Good at getting elected but lousy at governing

by Robert S. Siegel on March 7, 2010

Bill Wilson is a guest blogger

We the People can end the plague of money that is destroying our political system by embracing new media for our national discussions, according to former Speaker of the House, Newt Gingrich.  Gingrich’s ideas are Jeffersonian in their wisdom and pragmatism.

On January 30, 2010, Newt Gingrich delivered a speech to the STEWARD (Save the Economy Without Accumulating Record Debt) conference on grassroots communication at Southern New Hampshire University.  Newt gave an eloquent, highly intellectual lesson in how to advance the principals of the Constitution in modern day America. 

His thesis was that the current system for electing officials in this country –raising as much money as possible, negative campaigning, simplistically using 30-second sound bites to address complex issues –is coming to an end.  Candidates spend so much time raising money for their election and reelection that they don’t have time to focus on what they stand for.  They are in affect good at getting elected though not good at the job we elect them to.

This Gingrich claims, has run its course, and that modern technology–the internet, U Tube, tweeting and texting– has become the new forum for the 18th century concept of true freedom of speech.  Newt’s revolutionary thinking is right on, but for most American voters, he is way ahead of his time.  As Americans, let’s be honest with ourselves.  We can not stop this train in a day, or even a year.  It may take a generation or more. 
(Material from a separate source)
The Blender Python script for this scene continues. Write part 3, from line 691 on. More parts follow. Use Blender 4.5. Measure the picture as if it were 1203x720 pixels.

Two hundred years ago, another American intellectual helped shape the founding of our country.  Thomas Jefferson is widely recognized by historians as being a shy, but brilliant man, who was instrumental in establishing and communicating the founding ideals and principals of our country.  But today we debate how someone who could write the words “We hold these truths to be self-evident, that all men are created equal…” could, himself, be a slave owner.  Historians who wish to be kind to Jefferson hypothesize that Jefferson’s thought process was one of pragmatism, rather than hypocrisy.  Jefferson realized, these historians say, that slavery was, in the late 18th century, an institution that Americans would never agree to abolish.  But he still thought it was wrong.  Those words in the Declaration of Independence are Jefferson’s message to us that we should always have lofty goals to reach for in the future, even if those goals seem out of reach today.

The similarity between these 2 men is clear.  Newt knows that our country’s electorate will not be able to readily transform itself over night from the current system to a system that elects its public officials based on the selflessness of bygone eras.  Like Jefferson in the late 1700s, he knows that the goal is not ascertainable right now.  But Newt is setting the goal for us nonetheless, and prompting us to at least start the movement to reform the thinking of our electorate, by utilizing modern technology, which will ultimately be the source of public opinion in the future.

Neither of these men could win an election today.  Jefferson would be called a hypocrite even though he may have been merely a pragmatic idealist.  Newt carries the baggage of a long political career, which, undoubtedly, would make a nice arsenal for opponents, even though he has, arguably, evolved, into an intellectual and well reasoned individual.

Too bad.  They each might generate a level of intelligent debate around Constitutional principles that has been lost in the modern, mad dash for contributions.